Es decir, las consecuencias de una herramienta de supervivencia mal calibrada por la evolución en el marco más estrecho de la historia reciente, acarrean consigo desastres así en lo grande como en lo pequeño. En dos palabras: exageramos lo malo, minimizamos lo bueno. Y esto nos afecta. Por contrapartida, el beneficio de lo malo radicaría, según los autores, en el aprendizaje que nos otorga. Si nunca nos pasaran cosas malas, no aprenderíamos nada. “Entendido de la manera adecuada, el poder de lo malo puede sacar lo mejor de cada uno de nosotros” (Tierney y Baumeister, 2019, 4). Esta es la razón detrás del impacto diferenciado que producen una buena y una mala impresión en nosotros. Adivine usted cuál de los dos es mayor. El impacto de lo malo no solo es mayor en términos conductuales, sino que también lo es en el lenguaje.

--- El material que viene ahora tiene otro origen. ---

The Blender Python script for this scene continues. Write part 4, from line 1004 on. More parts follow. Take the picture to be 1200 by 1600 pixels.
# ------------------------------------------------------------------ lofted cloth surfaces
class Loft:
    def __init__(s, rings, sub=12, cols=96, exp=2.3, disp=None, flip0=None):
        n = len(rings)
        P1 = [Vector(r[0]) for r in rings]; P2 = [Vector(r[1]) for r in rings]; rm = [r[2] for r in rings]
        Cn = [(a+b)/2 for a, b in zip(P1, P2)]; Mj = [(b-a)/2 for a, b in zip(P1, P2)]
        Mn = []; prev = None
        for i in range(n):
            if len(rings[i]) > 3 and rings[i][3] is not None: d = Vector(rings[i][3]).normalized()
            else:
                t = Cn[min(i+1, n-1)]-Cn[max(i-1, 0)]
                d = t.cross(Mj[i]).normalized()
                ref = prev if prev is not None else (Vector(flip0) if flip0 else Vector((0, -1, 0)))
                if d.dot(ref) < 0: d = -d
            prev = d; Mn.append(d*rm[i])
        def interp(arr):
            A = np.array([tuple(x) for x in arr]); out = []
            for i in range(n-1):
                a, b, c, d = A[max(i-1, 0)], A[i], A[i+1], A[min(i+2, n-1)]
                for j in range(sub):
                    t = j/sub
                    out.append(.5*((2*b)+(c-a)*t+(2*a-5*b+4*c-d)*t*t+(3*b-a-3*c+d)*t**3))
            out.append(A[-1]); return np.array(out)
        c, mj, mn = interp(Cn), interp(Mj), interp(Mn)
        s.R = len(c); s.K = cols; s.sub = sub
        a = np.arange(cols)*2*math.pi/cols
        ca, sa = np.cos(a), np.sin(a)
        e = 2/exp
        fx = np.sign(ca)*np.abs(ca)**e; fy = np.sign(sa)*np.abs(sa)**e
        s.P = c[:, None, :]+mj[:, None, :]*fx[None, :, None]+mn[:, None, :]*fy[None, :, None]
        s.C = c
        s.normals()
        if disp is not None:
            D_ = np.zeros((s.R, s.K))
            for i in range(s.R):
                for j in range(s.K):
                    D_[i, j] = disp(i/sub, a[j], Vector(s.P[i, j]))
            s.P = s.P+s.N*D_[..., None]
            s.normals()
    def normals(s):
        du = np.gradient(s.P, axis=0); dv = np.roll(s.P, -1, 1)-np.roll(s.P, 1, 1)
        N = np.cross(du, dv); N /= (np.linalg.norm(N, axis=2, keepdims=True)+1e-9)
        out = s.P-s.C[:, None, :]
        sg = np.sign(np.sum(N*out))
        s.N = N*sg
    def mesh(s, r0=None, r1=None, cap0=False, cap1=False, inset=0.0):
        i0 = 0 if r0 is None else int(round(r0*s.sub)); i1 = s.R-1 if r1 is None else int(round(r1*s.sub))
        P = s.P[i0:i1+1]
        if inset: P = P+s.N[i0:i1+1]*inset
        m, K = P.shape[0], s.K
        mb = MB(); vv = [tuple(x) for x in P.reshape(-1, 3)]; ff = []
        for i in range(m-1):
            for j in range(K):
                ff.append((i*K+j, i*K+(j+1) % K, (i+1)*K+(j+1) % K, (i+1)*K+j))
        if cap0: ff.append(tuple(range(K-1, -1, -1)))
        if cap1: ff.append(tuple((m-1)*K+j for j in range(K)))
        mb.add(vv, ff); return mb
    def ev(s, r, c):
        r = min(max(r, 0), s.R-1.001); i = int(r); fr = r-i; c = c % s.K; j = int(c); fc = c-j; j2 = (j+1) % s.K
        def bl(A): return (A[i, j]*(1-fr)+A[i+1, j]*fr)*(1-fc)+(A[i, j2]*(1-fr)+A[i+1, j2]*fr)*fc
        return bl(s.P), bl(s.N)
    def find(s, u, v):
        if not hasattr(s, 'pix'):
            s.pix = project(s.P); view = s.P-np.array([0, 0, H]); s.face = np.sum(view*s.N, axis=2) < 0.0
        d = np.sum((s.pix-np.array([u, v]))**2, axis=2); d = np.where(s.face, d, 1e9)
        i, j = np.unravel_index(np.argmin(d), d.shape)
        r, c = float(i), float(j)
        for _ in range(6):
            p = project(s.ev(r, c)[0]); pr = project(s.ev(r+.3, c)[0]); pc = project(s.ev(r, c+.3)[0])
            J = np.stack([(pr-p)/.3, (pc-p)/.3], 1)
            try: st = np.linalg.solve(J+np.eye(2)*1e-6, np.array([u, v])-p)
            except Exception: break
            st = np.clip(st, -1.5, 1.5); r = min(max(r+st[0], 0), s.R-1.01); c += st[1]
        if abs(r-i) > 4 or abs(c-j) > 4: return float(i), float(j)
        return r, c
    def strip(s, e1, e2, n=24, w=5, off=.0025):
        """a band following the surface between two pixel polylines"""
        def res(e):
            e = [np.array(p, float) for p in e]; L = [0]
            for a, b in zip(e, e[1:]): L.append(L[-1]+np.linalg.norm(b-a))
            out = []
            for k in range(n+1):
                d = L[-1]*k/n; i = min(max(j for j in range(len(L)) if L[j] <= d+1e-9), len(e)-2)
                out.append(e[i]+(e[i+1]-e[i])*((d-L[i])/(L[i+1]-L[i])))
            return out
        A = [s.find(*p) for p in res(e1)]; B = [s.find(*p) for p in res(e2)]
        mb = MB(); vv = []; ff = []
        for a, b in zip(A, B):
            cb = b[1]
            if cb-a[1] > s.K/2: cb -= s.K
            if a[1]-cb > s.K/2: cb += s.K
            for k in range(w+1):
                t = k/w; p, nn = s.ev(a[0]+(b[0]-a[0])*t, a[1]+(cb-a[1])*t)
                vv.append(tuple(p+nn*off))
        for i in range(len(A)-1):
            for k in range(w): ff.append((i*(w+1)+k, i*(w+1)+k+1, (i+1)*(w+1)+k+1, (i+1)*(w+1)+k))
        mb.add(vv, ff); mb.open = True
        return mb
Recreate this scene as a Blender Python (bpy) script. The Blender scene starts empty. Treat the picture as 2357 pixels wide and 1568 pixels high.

Unas pocas peculiaridades lingüísticas impresionaron también [a los autores]. Los psicólogos describen generalmente los estados emocionales mediante pares de opuestos: feliz o triste, relajado o ansioso, satisfecho o molesto, optimista o pesimista.14 Pero cuando Baumeister revisó la investigación psicológica dedicada a buenos y malos eventos, se dio cuenta de que faltaba algo. Desde hace mucho tiempo los psicólogos han sabido que las personas pueden sentirse afectadas por un único evento. El término que lo denota es trauma, pero, ¿cuál es su opuesto? ¿Qué palabra describiría un estado emocional positivo que tenga una duración de décadas, como respuesta a un único evento? (Tierney y Baumeister, 2019, 7).